The work, funded by a three-year, $750,000 grant from the U.S. Department of Energy (DOE), is part of a broad $130 million solar-technologies initiative announced by the DOE in 2020—including $7.3 million specifically for machine-learning solutions and other AI for solar applications.
French and Laura Bruckman, research associate professor in Materials Science and Engineering, are co-leading the project.
Machine learning and shared data
In short, the Case Western Reserve-led project aims to use computers to better analyze data from a large number of neighboring PV systems to help quantify their short- and long-term performance.
Those machine-learning methods will be used to overcome data-quality issues affecting the individual plants. To do that, researchers say they’ll use a “spatiotemporal graph neural network model.”
That spatiotemporal approach means identifying how plants perform differently in space (solar plants in the cold North vs. the hot, dry South, for example) and time (plants built 25 years ago with older technology vs. newly constructed systems), and building a model to improve all the individual PV plants in that group—and future systems.
“Since we don’t have a robot who visits all of the photovoltaic plants to look at their info and identify patterns of similarity between their behaviors, instead we use all of the collected data to act as if we did,” said team member Mehmet Koyutürk, the Andrew R. Jennings Professor of Computer Sciences.
But it also means assessing, comparing and contrasting what has been brand-specific data, Bruckman said.
“Different companies have information about their technology, in their area of the country,” Bruckman said, “but, until now, we haven’t had a chance to be able to gather and analyze all of the data from a wide range of companies and areas.”
Finally, researcher and team member Yinghui Wu, an assistant professor in the Department of Computer and Data Sciences, said the work will not only help the solar industry—and ultimately energy users—but AI researchers as well.
“Every time we build a new system for understanding new data from specific domains, it helps us understand our own science,” said Wu, also a co-investigator on a National Science Foundation-funded project to improve cyber security of large computer networks. “That makes us better for the next time as well, even if it’s not solar power, but something else.”
French said the group will work on gathering and analyzing data this year, then start providing solar-energy companies and individual power plants a “pre-trained computer model” to assess how to improve their own system.

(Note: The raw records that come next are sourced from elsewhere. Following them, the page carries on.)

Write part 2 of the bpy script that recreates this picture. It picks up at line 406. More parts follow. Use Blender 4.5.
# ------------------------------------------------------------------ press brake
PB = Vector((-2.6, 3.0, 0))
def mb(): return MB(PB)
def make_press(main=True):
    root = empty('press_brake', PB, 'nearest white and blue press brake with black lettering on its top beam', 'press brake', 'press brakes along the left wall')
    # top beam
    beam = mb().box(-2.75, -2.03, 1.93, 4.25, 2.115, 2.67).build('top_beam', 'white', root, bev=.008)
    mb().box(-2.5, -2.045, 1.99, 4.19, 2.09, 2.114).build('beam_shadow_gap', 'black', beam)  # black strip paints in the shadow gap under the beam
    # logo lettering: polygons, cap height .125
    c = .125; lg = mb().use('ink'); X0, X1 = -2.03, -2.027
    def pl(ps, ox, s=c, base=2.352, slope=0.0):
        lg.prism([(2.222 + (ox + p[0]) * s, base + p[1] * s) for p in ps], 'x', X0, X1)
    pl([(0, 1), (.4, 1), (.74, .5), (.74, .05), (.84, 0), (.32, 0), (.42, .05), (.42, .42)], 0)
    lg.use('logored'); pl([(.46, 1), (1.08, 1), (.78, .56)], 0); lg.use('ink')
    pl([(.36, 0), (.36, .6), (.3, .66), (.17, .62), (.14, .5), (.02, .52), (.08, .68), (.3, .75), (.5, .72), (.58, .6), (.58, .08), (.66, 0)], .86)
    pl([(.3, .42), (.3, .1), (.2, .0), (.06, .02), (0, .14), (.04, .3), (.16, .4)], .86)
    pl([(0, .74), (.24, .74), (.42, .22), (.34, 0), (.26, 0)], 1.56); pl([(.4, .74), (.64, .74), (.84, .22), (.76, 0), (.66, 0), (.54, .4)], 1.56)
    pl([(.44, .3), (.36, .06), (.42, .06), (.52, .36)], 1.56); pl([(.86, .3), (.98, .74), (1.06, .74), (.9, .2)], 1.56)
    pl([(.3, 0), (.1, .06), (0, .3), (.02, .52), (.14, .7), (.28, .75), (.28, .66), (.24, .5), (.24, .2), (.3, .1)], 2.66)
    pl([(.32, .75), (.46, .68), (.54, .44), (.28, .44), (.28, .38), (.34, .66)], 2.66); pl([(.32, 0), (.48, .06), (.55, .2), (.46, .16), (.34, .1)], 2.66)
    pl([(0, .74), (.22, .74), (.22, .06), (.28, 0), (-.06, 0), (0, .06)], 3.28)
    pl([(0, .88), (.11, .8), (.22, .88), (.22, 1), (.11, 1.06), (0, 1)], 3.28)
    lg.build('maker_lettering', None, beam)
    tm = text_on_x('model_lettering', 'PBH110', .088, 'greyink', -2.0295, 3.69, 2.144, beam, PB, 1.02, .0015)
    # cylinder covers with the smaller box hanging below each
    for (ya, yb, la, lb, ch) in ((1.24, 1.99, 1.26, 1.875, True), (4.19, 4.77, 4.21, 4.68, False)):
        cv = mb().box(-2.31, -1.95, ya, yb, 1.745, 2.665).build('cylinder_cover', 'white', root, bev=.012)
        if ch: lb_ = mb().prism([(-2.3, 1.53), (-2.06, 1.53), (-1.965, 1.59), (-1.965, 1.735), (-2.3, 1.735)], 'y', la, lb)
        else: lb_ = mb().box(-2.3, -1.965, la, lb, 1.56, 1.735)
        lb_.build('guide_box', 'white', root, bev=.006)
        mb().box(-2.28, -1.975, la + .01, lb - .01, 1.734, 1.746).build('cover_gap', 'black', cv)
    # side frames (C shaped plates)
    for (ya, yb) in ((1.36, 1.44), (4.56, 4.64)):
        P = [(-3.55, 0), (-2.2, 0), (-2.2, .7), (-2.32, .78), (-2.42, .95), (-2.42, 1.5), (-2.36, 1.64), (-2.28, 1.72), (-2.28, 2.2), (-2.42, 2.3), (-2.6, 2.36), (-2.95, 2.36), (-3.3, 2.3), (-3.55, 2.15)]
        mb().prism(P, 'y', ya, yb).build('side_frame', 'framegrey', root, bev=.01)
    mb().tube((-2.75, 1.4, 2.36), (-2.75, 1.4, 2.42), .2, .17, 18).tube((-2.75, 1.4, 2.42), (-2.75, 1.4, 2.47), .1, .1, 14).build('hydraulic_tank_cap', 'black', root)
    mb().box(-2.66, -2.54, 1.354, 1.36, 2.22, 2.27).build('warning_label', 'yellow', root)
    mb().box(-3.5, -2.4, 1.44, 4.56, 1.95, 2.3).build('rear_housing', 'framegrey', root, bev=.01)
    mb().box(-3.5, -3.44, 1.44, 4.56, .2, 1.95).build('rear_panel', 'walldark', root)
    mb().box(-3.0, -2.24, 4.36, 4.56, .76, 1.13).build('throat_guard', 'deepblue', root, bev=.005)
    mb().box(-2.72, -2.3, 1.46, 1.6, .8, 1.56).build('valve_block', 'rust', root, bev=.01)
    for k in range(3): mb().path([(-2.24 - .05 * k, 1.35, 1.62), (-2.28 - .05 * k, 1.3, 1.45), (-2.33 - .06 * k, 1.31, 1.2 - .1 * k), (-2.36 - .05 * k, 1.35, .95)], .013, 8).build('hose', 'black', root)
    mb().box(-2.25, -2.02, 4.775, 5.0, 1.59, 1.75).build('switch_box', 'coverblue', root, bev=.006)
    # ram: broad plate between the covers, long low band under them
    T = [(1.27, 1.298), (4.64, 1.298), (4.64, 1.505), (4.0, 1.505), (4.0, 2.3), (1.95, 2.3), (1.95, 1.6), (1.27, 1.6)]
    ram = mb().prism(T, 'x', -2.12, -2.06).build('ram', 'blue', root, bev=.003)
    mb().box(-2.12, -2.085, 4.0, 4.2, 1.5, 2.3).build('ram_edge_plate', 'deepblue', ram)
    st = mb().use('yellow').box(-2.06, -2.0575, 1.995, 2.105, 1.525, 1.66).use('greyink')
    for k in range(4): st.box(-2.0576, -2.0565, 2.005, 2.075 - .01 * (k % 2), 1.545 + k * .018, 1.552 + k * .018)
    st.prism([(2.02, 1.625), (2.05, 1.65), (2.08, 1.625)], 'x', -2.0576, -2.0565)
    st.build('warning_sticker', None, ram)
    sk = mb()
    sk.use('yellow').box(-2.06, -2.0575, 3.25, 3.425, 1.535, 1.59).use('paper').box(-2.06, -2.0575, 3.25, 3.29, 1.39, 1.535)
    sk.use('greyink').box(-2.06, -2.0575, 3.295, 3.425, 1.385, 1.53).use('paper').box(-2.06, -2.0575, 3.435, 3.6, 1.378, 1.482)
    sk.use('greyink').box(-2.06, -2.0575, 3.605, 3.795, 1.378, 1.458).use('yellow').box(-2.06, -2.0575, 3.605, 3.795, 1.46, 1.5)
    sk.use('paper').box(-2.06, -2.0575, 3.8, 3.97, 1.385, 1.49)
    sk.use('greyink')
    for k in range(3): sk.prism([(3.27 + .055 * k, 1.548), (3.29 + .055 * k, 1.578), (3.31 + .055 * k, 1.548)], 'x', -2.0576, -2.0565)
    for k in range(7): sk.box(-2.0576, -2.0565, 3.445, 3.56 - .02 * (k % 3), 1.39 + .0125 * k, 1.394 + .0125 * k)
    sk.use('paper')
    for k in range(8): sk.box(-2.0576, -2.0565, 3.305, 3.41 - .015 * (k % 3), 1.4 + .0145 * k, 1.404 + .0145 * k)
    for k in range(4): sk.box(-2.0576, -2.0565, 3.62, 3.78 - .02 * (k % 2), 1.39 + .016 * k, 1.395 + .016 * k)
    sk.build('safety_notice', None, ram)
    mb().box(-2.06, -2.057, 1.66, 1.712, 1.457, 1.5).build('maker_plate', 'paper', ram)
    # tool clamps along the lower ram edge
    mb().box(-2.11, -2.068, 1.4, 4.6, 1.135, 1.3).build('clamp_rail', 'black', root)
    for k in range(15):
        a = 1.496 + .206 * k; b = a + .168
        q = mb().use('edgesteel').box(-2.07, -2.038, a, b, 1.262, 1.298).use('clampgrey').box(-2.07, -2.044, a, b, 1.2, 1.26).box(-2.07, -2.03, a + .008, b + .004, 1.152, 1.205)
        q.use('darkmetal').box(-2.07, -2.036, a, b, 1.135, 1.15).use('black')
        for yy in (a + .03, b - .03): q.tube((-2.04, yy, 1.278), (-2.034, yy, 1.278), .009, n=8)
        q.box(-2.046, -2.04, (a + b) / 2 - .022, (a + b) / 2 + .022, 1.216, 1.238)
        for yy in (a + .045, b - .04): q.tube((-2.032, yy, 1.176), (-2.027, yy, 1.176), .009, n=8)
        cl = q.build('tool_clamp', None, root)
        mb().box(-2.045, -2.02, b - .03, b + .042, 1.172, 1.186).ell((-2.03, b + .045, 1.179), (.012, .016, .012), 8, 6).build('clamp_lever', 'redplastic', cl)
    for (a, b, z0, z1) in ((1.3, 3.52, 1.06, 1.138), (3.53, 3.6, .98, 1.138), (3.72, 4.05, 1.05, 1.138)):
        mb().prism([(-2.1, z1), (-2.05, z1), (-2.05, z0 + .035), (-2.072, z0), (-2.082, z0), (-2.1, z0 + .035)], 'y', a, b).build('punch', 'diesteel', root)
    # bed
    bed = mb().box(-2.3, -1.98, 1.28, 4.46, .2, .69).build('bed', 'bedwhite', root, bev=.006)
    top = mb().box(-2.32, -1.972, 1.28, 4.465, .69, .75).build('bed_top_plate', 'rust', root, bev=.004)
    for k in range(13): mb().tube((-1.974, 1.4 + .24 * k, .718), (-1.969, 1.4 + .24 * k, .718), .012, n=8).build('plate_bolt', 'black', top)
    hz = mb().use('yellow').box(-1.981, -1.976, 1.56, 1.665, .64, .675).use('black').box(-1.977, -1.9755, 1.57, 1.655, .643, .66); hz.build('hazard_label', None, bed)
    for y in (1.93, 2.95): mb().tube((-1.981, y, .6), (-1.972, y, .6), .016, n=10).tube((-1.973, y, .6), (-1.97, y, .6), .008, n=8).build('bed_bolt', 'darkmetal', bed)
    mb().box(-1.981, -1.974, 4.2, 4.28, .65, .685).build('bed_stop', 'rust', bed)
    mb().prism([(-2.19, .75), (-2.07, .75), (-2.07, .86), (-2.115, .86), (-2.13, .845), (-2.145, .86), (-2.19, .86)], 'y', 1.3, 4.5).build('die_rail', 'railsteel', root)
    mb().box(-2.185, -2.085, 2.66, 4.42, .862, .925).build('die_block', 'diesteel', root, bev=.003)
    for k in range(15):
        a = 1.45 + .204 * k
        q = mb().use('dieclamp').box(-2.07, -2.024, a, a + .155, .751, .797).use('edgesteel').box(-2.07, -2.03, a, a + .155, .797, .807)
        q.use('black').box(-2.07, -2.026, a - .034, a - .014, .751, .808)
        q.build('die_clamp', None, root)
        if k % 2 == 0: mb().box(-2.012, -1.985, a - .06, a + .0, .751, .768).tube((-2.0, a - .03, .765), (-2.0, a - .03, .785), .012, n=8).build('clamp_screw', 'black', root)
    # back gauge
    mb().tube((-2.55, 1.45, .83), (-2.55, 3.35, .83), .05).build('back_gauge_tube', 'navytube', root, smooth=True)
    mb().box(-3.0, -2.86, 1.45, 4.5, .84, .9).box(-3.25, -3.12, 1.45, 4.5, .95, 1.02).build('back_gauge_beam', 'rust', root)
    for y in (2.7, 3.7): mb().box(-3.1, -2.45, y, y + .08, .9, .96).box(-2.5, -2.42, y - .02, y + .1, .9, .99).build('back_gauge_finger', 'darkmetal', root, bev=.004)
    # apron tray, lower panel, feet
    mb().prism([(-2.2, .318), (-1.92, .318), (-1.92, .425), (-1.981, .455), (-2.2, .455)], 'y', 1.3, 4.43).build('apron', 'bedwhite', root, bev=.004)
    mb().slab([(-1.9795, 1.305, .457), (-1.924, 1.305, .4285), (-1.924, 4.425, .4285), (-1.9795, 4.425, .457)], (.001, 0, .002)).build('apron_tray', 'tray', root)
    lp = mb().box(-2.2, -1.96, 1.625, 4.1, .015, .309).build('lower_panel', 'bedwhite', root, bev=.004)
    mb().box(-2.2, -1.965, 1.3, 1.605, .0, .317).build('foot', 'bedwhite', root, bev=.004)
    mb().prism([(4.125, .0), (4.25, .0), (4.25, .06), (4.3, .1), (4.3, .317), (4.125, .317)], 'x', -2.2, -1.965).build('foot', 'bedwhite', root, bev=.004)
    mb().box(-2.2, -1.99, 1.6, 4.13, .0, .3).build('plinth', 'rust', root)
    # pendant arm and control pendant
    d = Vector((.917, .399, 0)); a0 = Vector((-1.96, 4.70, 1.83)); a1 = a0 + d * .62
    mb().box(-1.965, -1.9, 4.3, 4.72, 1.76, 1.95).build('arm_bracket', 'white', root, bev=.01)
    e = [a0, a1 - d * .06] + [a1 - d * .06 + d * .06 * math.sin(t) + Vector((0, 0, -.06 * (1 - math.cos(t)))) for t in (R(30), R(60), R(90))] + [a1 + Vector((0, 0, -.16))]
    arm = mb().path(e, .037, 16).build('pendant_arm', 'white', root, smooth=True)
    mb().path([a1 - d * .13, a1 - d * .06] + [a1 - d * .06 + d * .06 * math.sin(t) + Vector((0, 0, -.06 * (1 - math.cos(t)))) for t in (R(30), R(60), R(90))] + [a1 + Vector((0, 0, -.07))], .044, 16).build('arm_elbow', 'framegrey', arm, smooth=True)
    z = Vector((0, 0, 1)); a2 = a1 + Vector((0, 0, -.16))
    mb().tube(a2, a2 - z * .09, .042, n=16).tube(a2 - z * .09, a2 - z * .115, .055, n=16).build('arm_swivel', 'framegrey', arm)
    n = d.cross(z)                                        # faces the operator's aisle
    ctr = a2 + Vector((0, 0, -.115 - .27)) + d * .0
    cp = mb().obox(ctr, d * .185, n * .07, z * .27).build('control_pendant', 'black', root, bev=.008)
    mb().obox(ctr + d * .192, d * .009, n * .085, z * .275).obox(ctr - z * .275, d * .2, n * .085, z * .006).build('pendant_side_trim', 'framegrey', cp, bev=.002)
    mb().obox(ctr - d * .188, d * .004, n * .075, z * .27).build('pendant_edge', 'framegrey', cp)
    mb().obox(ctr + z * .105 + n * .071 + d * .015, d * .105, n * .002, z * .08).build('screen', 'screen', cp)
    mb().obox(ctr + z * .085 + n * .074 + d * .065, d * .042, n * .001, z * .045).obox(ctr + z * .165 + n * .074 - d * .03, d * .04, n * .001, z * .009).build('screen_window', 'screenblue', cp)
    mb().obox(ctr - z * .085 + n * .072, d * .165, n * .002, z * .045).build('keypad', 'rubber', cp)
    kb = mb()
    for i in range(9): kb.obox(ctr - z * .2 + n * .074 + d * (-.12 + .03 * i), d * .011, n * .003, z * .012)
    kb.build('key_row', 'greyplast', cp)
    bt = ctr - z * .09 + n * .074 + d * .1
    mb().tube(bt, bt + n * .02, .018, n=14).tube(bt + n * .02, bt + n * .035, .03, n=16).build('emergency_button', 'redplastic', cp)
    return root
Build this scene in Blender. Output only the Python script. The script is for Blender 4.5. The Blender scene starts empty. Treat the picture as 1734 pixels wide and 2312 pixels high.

Background: the SETO 2020 program
The Solar Energy Technologies Office Fiscal Year 2020 (SETO 2020) funding program aims to support projects that will “improve the affordability, reliability and value of solar technologies on the national grid and tackle emerging challenges in the solar industry.”
It funds projects ranging from early-stage PV to solar thermal power, as well as emphasizing integrating different technologies and reducing costs for installing solar energy systems.
SETO also encourages the project teams to form partnerships with AI experts and industry representatives, such as solar power plant operators or owners, electric utilities, photovoltaic module manufacturers, and others.
The Case Western Reserve team, for example, will work with SunPower, Canadian Solar, C2 Energy Capital, Brookfield Renewable and Sandia National Laboratories, among other partners.